The El Paso Board of County Commissioners approved two new park rules that go into effect immediately. The new rules include regulations that dogs must be on a leash in parks and a change in park hours.

“We’re looking for a safe and enjoyable time for all park users,” said Tim Wolken, Community Services Executive Director

In 2017 County Parks began a pilot program of allowing dogs to be off leash, but in control. The Parks office had 81 unsolicited calls about this rule.

County staff, the Humane Society, law enforcement, and park patrons have found the current “control” rule challenging to interpret. It can be subjective and difficult to enforce.

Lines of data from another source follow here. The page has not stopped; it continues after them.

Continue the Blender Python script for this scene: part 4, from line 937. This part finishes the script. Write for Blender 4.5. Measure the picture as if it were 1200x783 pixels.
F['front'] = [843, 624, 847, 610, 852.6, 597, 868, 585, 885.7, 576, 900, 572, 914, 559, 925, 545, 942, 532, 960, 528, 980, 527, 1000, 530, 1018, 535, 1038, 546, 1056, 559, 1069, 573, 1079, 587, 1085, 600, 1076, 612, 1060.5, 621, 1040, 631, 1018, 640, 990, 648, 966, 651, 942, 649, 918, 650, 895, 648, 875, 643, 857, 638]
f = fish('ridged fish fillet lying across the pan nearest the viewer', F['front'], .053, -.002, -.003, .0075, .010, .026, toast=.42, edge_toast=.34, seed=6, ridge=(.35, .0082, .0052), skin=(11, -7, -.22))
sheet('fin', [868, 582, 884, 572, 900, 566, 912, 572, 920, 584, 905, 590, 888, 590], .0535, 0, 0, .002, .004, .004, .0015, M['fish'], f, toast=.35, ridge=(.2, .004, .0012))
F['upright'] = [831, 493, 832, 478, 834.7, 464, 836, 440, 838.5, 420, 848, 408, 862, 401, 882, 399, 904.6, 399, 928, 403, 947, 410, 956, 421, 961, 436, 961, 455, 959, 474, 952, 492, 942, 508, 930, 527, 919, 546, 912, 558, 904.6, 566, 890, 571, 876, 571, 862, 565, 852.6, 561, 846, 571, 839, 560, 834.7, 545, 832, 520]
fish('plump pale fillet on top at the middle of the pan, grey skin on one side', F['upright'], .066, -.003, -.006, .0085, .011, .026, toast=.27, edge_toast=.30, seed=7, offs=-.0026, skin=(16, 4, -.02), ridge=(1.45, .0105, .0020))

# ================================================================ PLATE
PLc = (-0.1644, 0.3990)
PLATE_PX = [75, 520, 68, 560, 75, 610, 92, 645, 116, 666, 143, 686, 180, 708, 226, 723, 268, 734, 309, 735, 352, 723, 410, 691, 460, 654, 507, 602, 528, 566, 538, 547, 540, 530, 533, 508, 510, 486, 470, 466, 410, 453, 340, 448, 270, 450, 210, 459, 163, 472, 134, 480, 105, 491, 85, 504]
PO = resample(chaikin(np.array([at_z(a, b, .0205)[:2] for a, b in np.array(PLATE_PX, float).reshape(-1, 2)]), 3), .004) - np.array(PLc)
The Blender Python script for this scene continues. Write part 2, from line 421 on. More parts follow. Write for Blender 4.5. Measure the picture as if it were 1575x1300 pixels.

Wolken said, “The interpretation of what a ‘controlled’ dog is can vary from person to person.”

Other local jurisdictions have leash rules for their park systems including the City of Colorado Springs.

“If you’re on the New Sante Fe Trail and you’re going from the Air Force Academy to the town of Monument to the town of Palmer Lake you can have different rules for dogs being on leash versus off leash, which can be confusing for the citizens and the dogs,” Wolken said.

El Paso County Parks will open two new off-leash dog parks this year at Falcon Regional Park and Fountain Creek Regional Park. These dog parks will join two others that are open at Bear Creek Regional Park and Fox Run Regional Park.

“All different parts of the County will have an off-leash dog park,” Wolken said. “There will be opportunities to if you want your dog off leash.”

“We clearly heard today from some responsible dog owners,” Commissioner Cami Bremer said. “But not all dog owners are as responsible. It is our responsibility to ensure the safety and enjoyability of our parks. Unfortunately, sometimes rules have to be made because not everyone is a responsible dog owner.”

Commissioners asked parks staff and the Park Advisory Board to look into allowing dogs to be off leash if they are being controlled by an electric collar. Currently e-collars are not in compliance with the leash rule. “Maybe we need to be the entity in the region that’s leading the way on making this happen (e-collars), if it’s the right and responsible thing to do,” Board Chair Mark Waller said.

Susan Davies, from the Trails and Open Space Coalition, said, “Our advocacy committee and our board of directors both weighed this issue and decided overwhelmingly that we wanted to come out and support this change to the parks rules for leashed dogs. We have to support policies that make people feel safe so they want to use our parks.”

The Park Advisory Board endorsed the amendments to the Park Rules and Regulations at its meeting on February 13, 2019.

Commissioners also approved a change in the time of park operations, closing the parks two hours earlier. The new park hours are 5 a.m. to 9 p.m.

“We don’t have any lighted facilities inside our park system besides parking lots,” Wolken said. “You can ask yourself if it’s good for citizens to be in the park system after dark from a safety stand point.”

Wolken said most vandalism and trash issues happen at night. Seventy-one percent of citizens that responded to a public survey agreed with the change in the park hours.